By Richard Truett, Crain News Service
DETROIT (Nov. 30, 2015) — Self-driving cars are a bad move, according to longtime consumer advocate Ralph Nader.
Today, on the 50th anniversary of the publication of his landmark book, Unsafe at Any Speed, Mr. Nader said the auto industry should put the brakes on automated driving.
“It's leading to the emerging great hazard on the highway, which is distracted driving,” Mr. Nader said. The auto industry wants “to turn cars into entertainment arenas, mobile offices. Distracted driving is already generating thousands of deaths per year. They are ballyhooing the driverless cars when the algorithms are nowhere near as specific as serendipitous situations on the road in congested traffic.”
Last week, the National Highway Traffic Safety Administration (NHTSA) estimated that 10 percent of 2014's traffic fatalities were caused by distracted driving.
Mr. Nader, speaking with Automotive News from his office in Washington, D.C., said he's not against much of the technology in today's vehicles — just the way some of it is being used.
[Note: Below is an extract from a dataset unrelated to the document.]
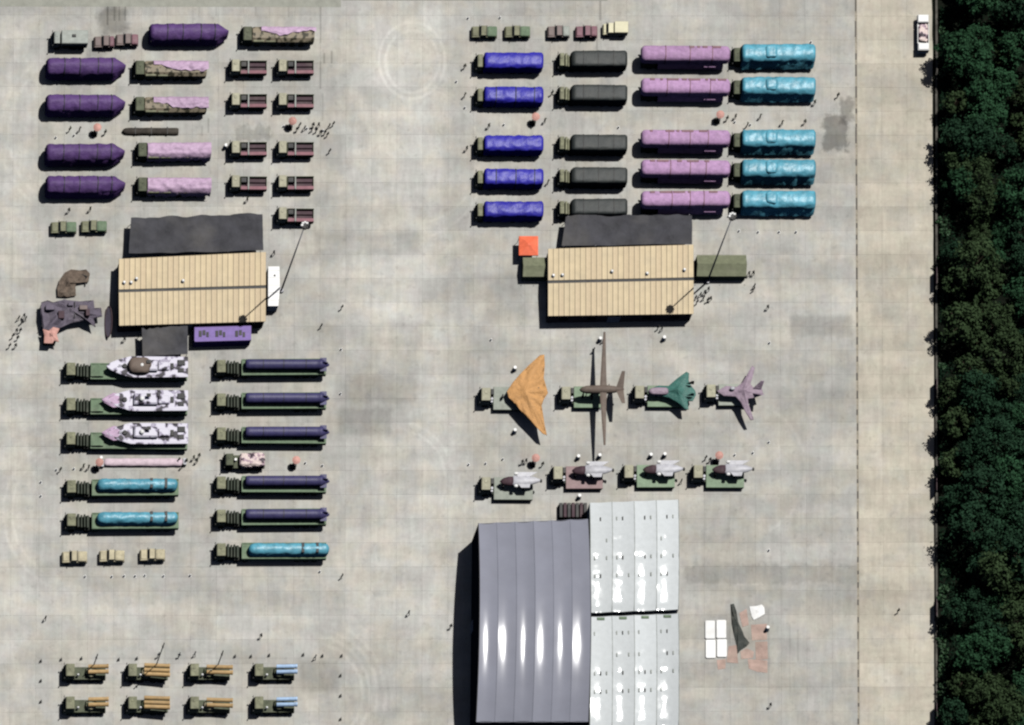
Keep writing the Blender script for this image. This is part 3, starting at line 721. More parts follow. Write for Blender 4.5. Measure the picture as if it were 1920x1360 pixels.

“There are definite benefits of collision-avoidance systems,” Mr. Nader said. “But the problem is once the auto companies get on to something, they don't know when to stop. And so they are turning the automobile into an ever more complicated computer on wheels. Which means that the driver is losing control to the software, and the more the driver loses control to the software, the less the driver is going to be able to control the car down the road.”